Frontken Corp Bhd remains its top pick, for its secular exposure to front-end industry growth amid the artificial intelligence (AI) revolution.
Still, Maybank IB highlights key blind spots.
“Notably, back-end test equipment have not been exempted and will be subject to the 10% reciprocal tariff rate,” it says.
That is likely to impact Malaysian automated test equipment/factory automation systems players such as ViTrox Corp Bhd, Genetec Technology Bhd, and Greatech Technology Bhd, which derive significant revenue from the US market.
Hong Leong Investment Bank (HLIB) Research sees the latest development as an opportunity for a short rally, especially given how badly some counters have been hit since the tariff saga began on April 2.
“Notable laggards include UWC Bhd, Greatech, Pentamaster Corp Bhd, Inari, Frontken and ViTrox,” it notes.
These companies, many of them tied to the smartphone and equipment segments, bore the brunt of market anxiety.
But even as the United States loosens its grip, China has tightened its own rules.
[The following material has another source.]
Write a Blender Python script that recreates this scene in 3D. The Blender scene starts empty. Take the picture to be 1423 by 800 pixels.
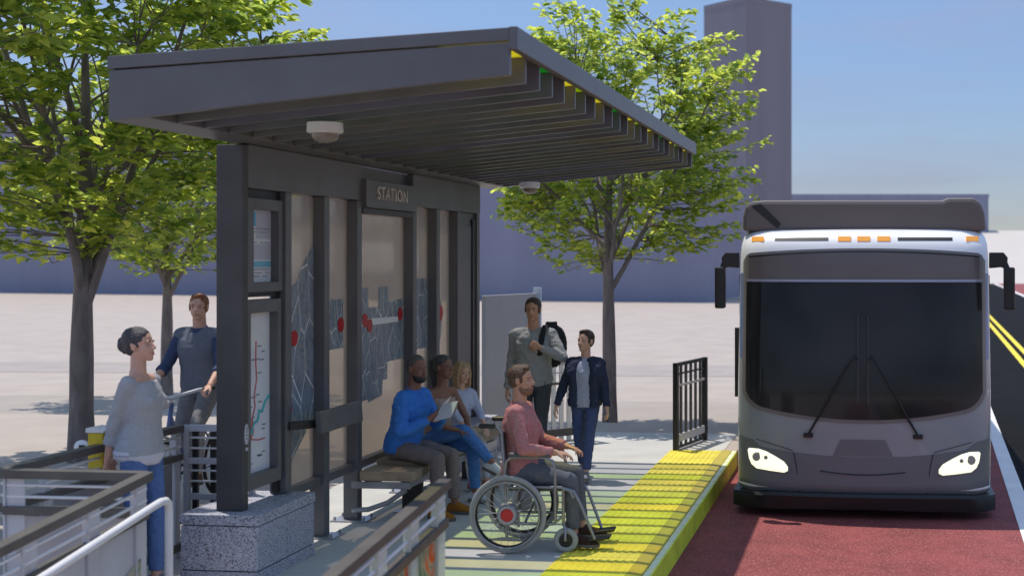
import bpy, math, random
from mathutils import Vector, Matrix, Euler, noise
import numpy as np
V = Vector
R = math.radians
C = bpy.context.scene.collection
PI = math.pi
rnd = random.Random(7)

# ------------------------------------------------------------------ materials
def _n(nt, t, **kw):
    n = nt.nodes.new(t)
    for k, v in kw.items(): setattr(n, k, v)
    return n

def mat(name, col, rough=.6, metal=0., var=.12, scale=5., bump=0., bscale=80., spec=.5, emit=None, estr=1., sss=0., stretch=None, coat=0., speck=None):
    m = bpy.data.materials.new(name); m.use_nodes = True
    nt = m.node_tree; b = nt.nodes['Principled BSDF']; L = nt.links
    b.inputs['Roughness'].default_value = rough; b.inputs['Metallic'].default_value = metal
    b.inputs['Specular IOR Level'].default_value = spec
    b.inputs['Coat Weight'].default_value = coat
    if sss:
        b.inputs['Subsurface Weight'].default_value = sss
        b.inputs['Subsurface Radius'].default_value = (.012, .005, .003)
    tc = _n(nt, 'ShaderNodeTexCoord'); mp = _n(nt, 'ShaderNodeMapping')
    L.new(tc.outputs['Object'], mp.inputs['Vector'])
    if stretch: mp.inputs['Scale'].default_value = stretch
    ns = _n(nt, 'ShaderNodeTexNoise'); ns.inputs['Scale'].default_value = scale; ns.inputs['Detail'].default_value = 6
    L.new(mp.outputs[0], ns.inputs['Vector'])
    rp = _n(nt, 'ShaderNodeValToRGB')
    c0 = [max(0, c * (1 - var)) for c in col[:3]] + [1]; c1 = [min(1, c * (1 + var)) for c in col[:3]] + [1]
    rp.color_ramp.elements[0].position = .3; rp.color_ramp.elements[1].position = .7
    rp.color_ramp.elements[0].color = c0; rp.color_ramp.elements[1].color = c1
    L.new(ns.outputs['Fac'], rp.inputs[0])
    out = rp.outputs[0]
    if speck:   # (scale, colour, threshold)
        n2 = _n(nt, 'ShaderNodeTexNoise'); n2.inputs['Scale'].default_value = speck[0]; n2.inputs['Detail'].default_value = 2
        L.new(mp.outputs[0], n2.inputs['Vector'])
        r2 = _n(nt, 'ShaderNodeValToRGB')
        r2.color_ramp.elements[0].position = speck[2]; r2.color_ramp.elements[1].position = speck[2] + .12
        L.new(n2.outputs['Fac'], r2.inputs[0])
        mx = _n(nt, 'ShaderNodeMix', data_type='RGBA'); L.new(r2.outputs[0], mx.inputs[0]); L.new(out, mx.inputs[6])
        mx.inputs[7].default_value = (*speck[1], 1); out = mx.outputs[2]
    L.new(out, b.inputs['Base Color'])
    if bump:
        n3 = _n(nt, 'ShaderNodeTexNoise'); n3.inputs['Scale'].default_value = bscale; n3.inputs['Detail'].default_value = 4
        L.new(mp.outputs[0], n3.inputs['Vector'])
        bp = _n(nt, 'ShaderNodeBump'); bp.inputs['Strength'].default_value = bump; bp.inputs['Distance'].default_value = .01
        L.new(n3.outputs['Fac'], bp.inputs['Height']); L.new(bp.outputs[0], b.inputs['Normal'])
    if emit:
        b.inputs['Emission Color'].default_value = (*emit, 1); b.inputs['Emission Strength'].default_value = estr
    return m

def glass_mat(name, tint, clear=.6, diff=(.5, .45, .4), rough=.08, gloss=.12, transl=.5, vary=.06, nscale=1.5):
    """sheet glass: part straight-through tinted light, part milky scatter, a little reflection"""
    m = bpy.data.materials.new(name); m.use_nodes = True
    nt = m.node_tree; L = nt.links; nt.nodes.remove(nt.nodes['Principled BSDF']); o = nt.nodes['Material Output']
    tr = _n(nt, 'ShaderNodeBsdfTransparent'); tr.inputs[0].default_value = (*tint, 1)
    df = _n(nt, 'ShaderNodeBsdfDiffuse'); df.inputs[0].default_value = (*diff, 1)
    tl = _n(nt, 'ShaderNodeBsdfTranslucent'); tl.inputs[0].default_value = (*diff, 1)
    m1 = _n(nt, 'ShaderNodeMixShader'); m1.inputs[0].default_value = transl
    L.new(df.outputs[0], m1.inputs[1]); L.new(tl.outputs[0], m1.inputs[2])
    m2 = _n(nt, 'ShaderNodeMixShader')
    ns = _n(nt, 'ShaderNodeTexNoise'); ns.inputs['Scale'].default_value = nscale
    tc = _n(nt, 'ShaderNodeTexCoord'); L.new(tc.outputs['Object'], ns.inputs['Vector'])
    mr = _n(nt, 'ShaderNodeMapRange'); mr.inputs[3].default_value = max(0, clear - vary); mr.inputs[4].default_value = min(1, clear + vary); mr.inputs[1].default_value = .3; mr.inputs[2].default_value = .7
    L.new(ns.outputs['Fac'], mr.inputs[0]); L.new(mr.outputs[0], m2.inputs[0])
    L.new(m1.outputs[0], m2.inputs[1]); L.new(tr.outputs[0], m2.inputs[2])
    gl = _n(nt, 'ShaderNodeBsdfGlossy'); gl.inputs['Roughness'].default_value = rough
    fr = _n(nt, 'ShaderNodeFresnel'); fr.inputs[0].default_value = 1.45
    ml = _n(nt, 'ShaderNodeMath', operation='MULTIPLY'); ml.inputs[1].default_value = gloss
    L.new(fr.outputs[0], ml.inputs[0])
    m3 = _n(nt, 'ShaderNodeMixShader'); L.new(ml.outputs[0], m3.inputs[0])
    L.new(m2.outputs[0], m3.inputs[1]); L.new(gl.outputs[0], m3.inputs[2]); L.new(m3.outputs[0], o.inputs[0])
    return m

def map_mat(name, streets=(.75, .75, .73), block=(.16, .20, .27), scale=5., hatch=True):
    m = bpy.data.materials.new(name); m.use_nodes = True
    nt = m.node_tree; L = nt.links; b = nt.nodes['Principled BSDF']; b.inputs['Roughness'].default_value = .4
    tc = _n(nt, 'ShaderNodeTexCoord'); mp = _n(nt, 'ShaderNodeMapping'); mp.inputs['Rotation'].default_value = (.6, 0, 0); mp.inputs['Scale'].default_value = (0.01, 1, .8)
    L.new(tc.outputs['Object'], mp.inputs[0])
    vo = _n(nt, 'ShaderNodeTexVoronoi', feature='DISTANCE_TO_EDGE'); vo.inputs['Scale'].default_value = scale
    if hatch: mp.inputs['Scale'].default_value = (0.01, 1.6, .7)
    L.new(mp.outputs[0], vo.inputs['Vector'])
    v2 = _n(nt, 'ShaderNodeTexVoronoi', feature='DISTANCE_TO_EDGE'); v2.inputs['Scale'].default_value = scale * 5
    L.new(mp.outputs[0], v2.inputs['Vector'])
    ns = _n(nt, 'ShaderNodeTexNoise'); ns.inputs['Scale'].default_value = 9; L.new(mp.outputs[0], ns.inputs['Vector'])
    rp = _n(nt, 'ShaderNodeValToRGB'); e = rp.color_ramp.elements
    e[0].position = .35; e[1].position = .7
    e[0].color = (*[c * .75 for c in block], 1); e[1].color = (*[min(1, c * 1.45) for c in block], 1); L.new(ns.outputs['Fac'], rp.inputs[0])
    st2 = _n(nt, 'ShaderNodeMath', operation='LESS_THAN'); st2.inputs[1].default_value = .06; L.new(v2.outputs['Distance'], st2.inputs[0])
    mx2 = _n(nt, 'ShaderNodeMix', data_type='RGBA'); L.new(st2.outputs[0], mx2.inputs[0]); L.new(rp.outputs[0], mx2.inputs[6])
    mx2.inputs[7].default_value = (*[c * .38 for c in streets], 1)
    st = _n(nt, 'ShaderNodeMath', operation='LESS_THAN'); st.inputs[1].default_value = .012; L.new(vo.outputs['Distance'], st.inputs[0])
    mx = _n(nt, 'ShaderNodeMix', data_type='RGBA'); L.new(st.outputs[0], mx.inputs[0]); L.new(mx2.outputs[2], mx.inputs[6])
    mx.inputs[7].default_value = (*streets, 1)
    L.new(mx.outputs[2], b.inputs['Base Color'])
    return m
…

HLIB Research highlights a change in how China determines the origin of imported chips – now based on fabrication site rather than design or packaging origin.
“This change strategically benefits US fabless chip designers such as AMD, Nvidia, and Qualcomm.. but will penalise integrated device manufacturers such as Intel, Texas Instruments, Analog Devices, and GlobalFoundries,” it highlights.
This nuanced change has ripple effects, even for Malaysian players.
“For example, we understand Broadcom manufactures its Radio Frequency (RF) Film Bulk Acoustic Resonator filters at its Fort Collins, Colorado fab before sending them to Malaysia for packaging and final testing,” HLIB Research points out.
With China’s 125% tariff applying based on US fabrication, Inari – whose RF segment contributes 60% to 70% of sales – may face pressure.
HLIB Research notes: “We estimate the RF front-end subsystem to constitute only 5% to 7% of the total bill-of-materials for the iPhone... cost increases, though not ideal, would likely remain manageable.”
For now, HLIB Research is keeping its “neutral” view, but it suggests a tactical rally may be in play.
“We continue to be cautious on the sector, given also mixed fundamentals over the short to mid-term,” it states.
The research house’s top picks include ITMAX System Bhd and SMRT Holdings Bhd, citing their stronger domestic focus and less exposure to the global policy storm.
TA Research is more optimistic. “The research house is positive on news of the tariff exemptions, as it provides temporary relief for local tech players.
It is maintaining its “overweight” stance, with “buy” calls on Inari, Unisem (M) Bhd, Malaysian Pacific Industries Bhd and Elsoft Research Bhd.
On the domestic front, TA Research points to structural positives that may insulate Malaysia’s semiconductor sector from global tremors.
“The escalating trade tensions between the United States and China could lead to greater trade diversion opportunities for Malaysia under the China Plus One strategy,” it says, adding that the National Semiconductor Strategy could help Malaysia move up the value chain in the global semiconductor industry.
Encouraging sales
Meanwhile, global fundamentals remain encouraging. According to the Semiconductor Industry Association, global semiconductor sales in February 2025 stood at US$54.9bil, a 17.1% year-on-year jump despite a mild 2.9% monthly dip.
The Americas led growth with a 48.4% increase.
The gains were primarily fuelled by demand for logic and memory products, boosted by the surge in generative AI applications.
TA Research believes the slight slowdown was “partly due to slower growth in consumer and automotive segments”, but sees the broader trajectory as intact.
In sum, Malaysia’s semiconductor sector finds itself momentarily in the sun, thanks to temporary tariff reprieves and resilient global demand.
But with political uncertainty, retaliatory trade moves, and policy flip-flops still in the air, the rally could be more a sprint than marathon.
Investors, like the chipmakers themselves, may have to stay agile.
Malaysia must continue navigating a rapidly shifting landscape – with one eye on Washington and the other on Beijing.